— Start INPUT FOR THIS TASK —

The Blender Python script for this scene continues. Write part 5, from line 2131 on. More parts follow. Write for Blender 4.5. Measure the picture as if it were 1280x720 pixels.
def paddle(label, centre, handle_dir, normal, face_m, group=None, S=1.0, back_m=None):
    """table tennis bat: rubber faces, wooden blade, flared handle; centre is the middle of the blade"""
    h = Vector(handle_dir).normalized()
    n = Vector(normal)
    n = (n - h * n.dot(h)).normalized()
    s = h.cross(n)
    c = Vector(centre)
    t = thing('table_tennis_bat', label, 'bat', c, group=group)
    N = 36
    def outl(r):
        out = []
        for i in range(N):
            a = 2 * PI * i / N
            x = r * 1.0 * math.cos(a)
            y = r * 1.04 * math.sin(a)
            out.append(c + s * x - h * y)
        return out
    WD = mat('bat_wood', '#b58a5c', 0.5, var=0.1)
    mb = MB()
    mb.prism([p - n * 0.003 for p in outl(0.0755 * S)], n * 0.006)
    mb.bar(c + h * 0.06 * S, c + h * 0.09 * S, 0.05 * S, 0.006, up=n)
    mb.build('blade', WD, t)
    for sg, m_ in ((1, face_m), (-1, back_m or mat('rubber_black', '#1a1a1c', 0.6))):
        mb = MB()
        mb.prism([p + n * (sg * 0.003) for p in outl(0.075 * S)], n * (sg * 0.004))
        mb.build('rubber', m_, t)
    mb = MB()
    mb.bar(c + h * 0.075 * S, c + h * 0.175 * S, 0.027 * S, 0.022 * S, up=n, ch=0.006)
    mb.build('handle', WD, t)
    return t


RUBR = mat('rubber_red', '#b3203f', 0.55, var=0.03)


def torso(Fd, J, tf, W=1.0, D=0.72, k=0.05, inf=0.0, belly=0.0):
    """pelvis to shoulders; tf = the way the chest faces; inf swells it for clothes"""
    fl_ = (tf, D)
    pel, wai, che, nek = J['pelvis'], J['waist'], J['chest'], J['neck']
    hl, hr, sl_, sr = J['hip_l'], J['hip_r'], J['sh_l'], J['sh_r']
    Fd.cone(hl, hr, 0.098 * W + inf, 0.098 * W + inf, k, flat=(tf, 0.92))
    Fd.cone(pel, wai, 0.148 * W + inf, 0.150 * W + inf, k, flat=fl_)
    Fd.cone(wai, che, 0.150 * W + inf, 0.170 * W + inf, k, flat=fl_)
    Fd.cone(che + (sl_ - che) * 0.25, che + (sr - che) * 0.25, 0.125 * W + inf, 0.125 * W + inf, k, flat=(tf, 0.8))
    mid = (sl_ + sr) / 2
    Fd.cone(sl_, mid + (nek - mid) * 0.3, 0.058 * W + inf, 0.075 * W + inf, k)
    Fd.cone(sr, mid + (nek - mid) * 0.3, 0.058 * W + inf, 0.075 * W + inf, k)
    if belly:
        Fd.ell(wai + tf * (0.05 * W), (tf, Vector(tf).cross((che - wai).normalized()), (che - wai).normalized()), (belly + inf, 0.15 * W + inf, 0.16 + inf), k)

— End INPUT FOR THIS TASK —
— Start INPUT FOR THIS TASK —

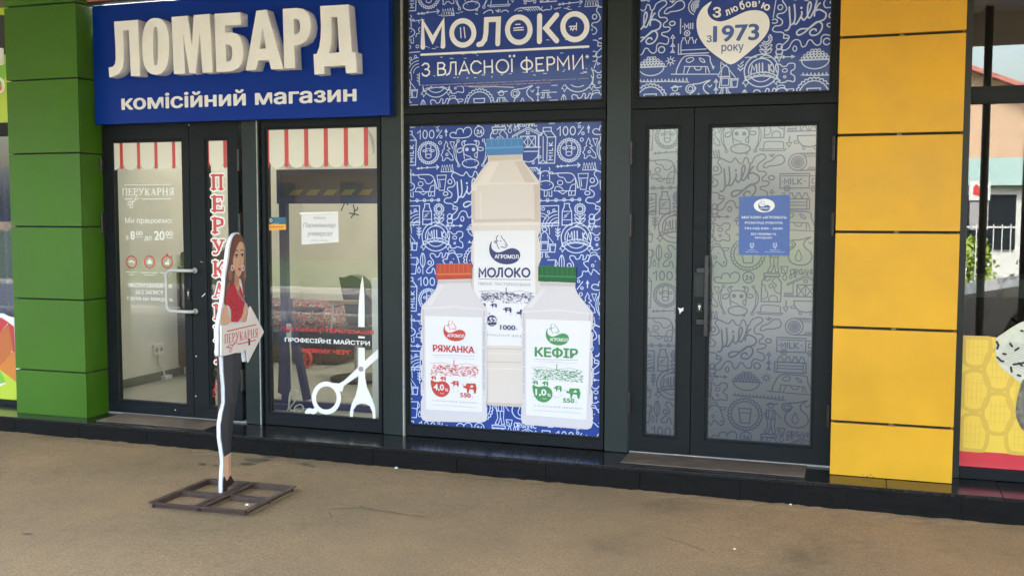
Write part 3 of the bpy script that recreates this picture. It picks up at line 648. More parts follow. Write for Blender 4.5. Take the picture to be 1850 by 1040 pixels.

— End INPUT FOR THIS TASK —

§ **WHAT YOU ARE ASKED TO DO**
Gather all lines of the records that include the word "Blender".

§ **RESULT BELOW**
The Blender Python script for this scene continues. Write part 5, from line 2131 on. More parts follow. Write for Blender 4.5. Measure the picture as if it were 1280x720 pixels.
Write part 3 of the bpy script that recreates this picture. It picks up at line 648. More parts follow. Write for Blender 4.5. Take the picture to be 1850 by 1040 pixels.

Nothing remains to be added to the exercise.